Aujourd’hui, la ligne de vie n’est plus dans la main, mais sur Facebook. Depuis quelques jours, la Timeline (ou journal en français), vous permet de transformer votre profil en une frise chronologique présentant un condensé de votre vie depuis la naissance. Non, pas de votre VIE, juste de l’histoire de votre vie connue de Facebook, telle que vous avez bien voulu la dire.
La Timeline démarre donc par votre naissance. Pour ensuite volontairement afficher un énorme trou entre celle-ci et votre inscription à facebook, laissant le sentiment qu’avant votre arrivée sur le réseau social, vous n’avez pas vraiment existé. Ce trou perturbant, vous pouvez même le combler, publier vos photos d’enfance, reconstituer votre vie pré-internet. Nourrir le monstre Facebook de tout ce qu’il n’a pas pu encore attraper, de tout ce qui a précédé son avènement. Car Facebook n’aime pas que vous ayez existé avant lui, c’est évident.
Ainsi, entre 1966 et fin 2007, pas d’amis virtuels, pas de partage de mes humeurs, de mes photos, de mes situations amoureuses. Et je suis bien heureuse d’avoir vécu les moments les plus marquants de ma vie à ce jour (mon mariage, la naissance de mes enfants) sans réseaux sociaux pour s’en faire l’écho. Etant une « hypercommunicatrice » (c’est mon métier après tout), je n’aurais certainement pas résisté à la tentation de tout partager online… bébé no1 qui se renverse un yaourt sur la tête, bébé no2 qui barbote dans la piscine, mari no1 qui pose devant un coucher de soleil. Tous ces souvenirs sont à moi, et uniquement à moi, bien rangés dans des albums physiques, sur une étagère. Et quand mes amis viennent à la maison, je ne les leur mets pas sur les genoux pour qu’ils les parcourent.

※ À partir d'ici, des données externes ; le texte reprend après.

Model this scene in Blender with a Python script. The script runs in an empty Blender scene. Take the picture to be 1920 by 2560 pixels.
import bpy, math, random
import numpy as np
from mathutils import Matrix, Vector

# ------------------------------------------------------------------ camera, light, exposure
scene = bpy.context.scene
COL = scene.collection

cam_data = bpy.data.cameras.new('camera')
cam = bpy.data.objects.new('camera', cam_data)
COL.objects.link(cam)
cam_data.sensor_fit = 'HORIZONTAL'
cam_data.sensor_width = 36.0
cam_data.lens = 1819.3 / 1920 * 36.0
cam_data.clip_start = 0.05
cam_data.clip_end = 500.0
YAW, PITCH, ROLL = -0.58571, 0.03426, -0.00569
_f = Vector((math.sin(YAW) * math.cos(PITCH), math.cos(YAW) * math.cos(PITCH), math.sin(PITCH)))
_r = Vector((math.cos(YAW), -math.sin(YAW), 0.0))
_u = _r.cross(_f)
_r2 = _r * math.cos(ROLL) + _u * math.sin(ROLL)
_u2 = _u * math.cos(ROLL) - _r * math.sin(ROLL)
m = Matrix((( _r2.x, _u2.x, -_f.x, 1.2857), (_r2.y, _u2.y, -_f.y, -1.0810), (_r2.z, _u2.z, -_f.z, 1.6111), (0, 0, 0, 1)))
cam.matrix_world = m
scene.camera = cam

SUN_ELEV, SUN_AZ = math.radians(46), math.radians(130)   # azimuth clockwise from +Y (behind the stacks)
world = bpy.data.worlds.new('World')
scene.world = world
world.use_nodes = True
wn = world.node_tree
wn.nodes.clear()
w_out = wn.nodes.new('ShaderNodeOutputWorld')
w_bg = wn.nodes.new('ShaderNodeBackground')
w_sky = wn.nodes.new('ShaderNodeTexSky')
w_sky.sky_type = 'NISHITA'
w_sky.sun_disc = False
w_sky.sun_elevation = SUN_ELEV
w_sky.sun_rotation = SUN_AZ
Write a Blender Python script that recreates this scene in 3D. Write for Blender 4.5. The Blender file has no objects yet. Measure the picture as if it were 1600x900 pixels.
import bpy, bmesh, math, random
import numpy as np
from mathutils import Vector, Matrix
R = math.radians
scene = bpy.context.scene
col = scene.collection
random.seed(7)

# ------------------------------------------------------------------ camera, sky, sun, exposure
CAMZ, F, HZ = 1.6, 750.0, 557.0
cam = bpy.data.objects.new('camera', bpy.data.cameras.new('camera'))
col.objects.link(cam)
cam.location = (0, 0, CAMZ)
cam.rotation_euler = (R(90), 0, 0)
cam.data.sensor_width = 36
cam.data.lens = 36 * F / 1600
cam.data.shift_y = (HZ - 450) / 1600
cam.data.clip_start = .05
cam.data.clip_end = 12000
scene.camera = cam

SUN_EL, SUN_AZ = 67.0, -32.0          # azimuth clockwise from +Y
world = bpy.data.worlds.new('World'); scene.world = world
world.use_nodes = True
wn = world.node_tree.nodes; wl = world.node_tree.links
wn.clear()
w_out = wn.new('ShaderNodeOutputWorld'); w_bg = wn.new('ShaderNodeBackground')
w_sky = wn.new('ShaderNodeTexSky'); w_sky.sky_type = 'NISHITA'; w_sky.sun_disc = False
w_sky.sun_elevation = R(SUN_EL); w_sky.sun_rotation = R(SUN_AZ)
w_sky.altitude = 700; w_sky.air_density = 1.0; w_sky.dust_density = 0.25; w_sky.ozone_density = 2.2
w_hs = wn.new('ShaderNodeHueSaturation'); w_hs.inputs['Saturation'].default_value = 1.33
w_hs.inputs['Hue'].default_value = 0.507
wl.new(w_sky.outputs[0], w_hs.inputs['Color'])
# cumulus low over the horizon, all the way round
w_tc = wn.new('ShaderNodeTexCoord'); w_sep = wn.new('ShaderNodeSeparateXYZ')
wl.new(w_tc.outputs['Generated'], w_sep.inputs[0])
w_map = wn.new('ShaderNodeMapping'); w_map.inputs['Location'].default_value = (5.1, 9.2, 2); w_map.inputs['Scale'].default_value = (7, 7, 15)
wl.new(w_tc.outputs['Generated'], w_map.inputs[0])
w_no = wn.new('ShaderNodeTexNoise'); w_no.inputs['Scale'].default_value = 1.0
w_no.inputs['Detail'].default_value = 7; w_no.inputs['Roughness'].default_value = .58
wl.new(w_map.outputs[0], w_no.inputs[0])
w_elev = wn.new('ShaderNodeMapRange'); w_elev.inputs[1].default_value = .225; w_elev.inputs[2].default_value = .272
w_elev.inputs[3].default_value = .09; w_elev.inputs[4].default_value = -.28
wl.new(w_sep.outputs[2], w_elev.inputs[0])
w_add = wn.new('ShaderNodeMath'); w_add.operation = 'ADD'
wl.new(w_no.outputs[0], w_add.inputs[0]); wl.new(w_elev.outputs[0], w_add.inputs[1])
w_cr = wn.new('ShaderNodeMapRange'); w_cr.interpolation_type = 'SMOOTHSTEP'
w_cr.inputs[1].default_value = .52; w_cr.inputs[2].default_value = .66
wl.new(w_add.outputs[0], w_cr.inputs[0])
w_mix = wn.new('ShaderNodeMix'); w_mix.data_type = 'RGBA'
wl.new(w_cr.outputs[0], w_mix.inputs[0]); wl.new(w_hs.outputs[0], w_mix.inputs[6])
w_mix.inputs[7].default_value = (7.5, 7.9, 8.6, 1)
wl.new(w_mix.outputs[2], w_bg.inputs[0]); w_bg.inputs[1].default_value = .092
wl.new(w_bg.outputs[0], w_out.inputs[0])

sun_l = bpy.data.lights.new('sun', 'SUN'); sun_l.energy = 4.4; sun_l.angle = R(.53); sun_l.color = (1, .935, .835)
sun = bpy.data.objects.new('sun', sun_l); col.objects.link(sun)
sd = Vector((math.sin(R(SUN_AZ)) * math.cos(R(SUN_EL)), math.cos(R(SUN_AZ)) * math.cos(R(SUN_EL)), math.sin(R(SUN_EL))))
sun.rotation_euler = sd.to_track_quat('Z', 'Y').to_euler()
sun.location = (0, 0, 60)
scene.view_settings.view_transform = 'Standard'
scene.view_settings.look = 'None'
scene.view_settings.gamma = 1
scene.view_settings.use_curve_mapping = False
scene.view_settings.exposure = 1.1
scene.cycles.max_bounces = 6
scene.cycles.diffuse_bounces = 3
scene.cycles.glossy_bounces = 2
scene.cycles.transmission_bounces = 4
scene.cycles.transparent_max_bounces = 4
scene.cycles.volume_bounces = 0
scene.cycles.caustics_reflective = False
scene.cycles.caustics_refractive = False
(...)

Oui, j’ai existé entre 1966 et 2007. Non, vous n’en saurez rien.
Mais plus j’avance en âge, plus mon passé (celui d’avant 2007 donc) devient flou, et les repères moins nombreux. Mes souvenirs se focalisent de plus en plus autour des photos, des lettres. Certains moments de vie dont il ne reste pas de trace physique commencent à se dissoudre et se perdre. Dès lors, ma Timeline rend ces dernières années d’une clarté que je n’ai jamais connue. Chaque publication est le point de départ d’une multitude de souvenirs, d’émotions partagées. Et les petits trous entre deux publications sont plus facilement comblés par mon cerveau stimulé par les impulsions de cette biographie numérique.
Ce passage de mon profil facebook à la forme de « journal intime » aura eu au moins un mérite: celui de m’ouvrir les yeux sur la quantité d’informations personnelles que j’ai pu partager volontairement avec mes (trop) nombreux amis virtuels. Inspirée par un de mes amis dont la Timeline est entièrement vide et qui supprime ses statuts après quelques heures, grande est la tentation de l’imiter, de tout effacer, tout vider.
En attendant, petit à petit, je nettoie cette Timeline indécente qui me met à nu. Je la purge des états d’âmes, des états amoureux, des émotions, pour n’y laisser que des informations sans conséquences. Un jour, je l’effacerai entièrement. Ce sera un lâcher-prise salutaire, lorsque j’aurai admis que ce que je suis va bien au-delà de ce que je montre. Et que ne rien montrer ne signifie pas ne pas être.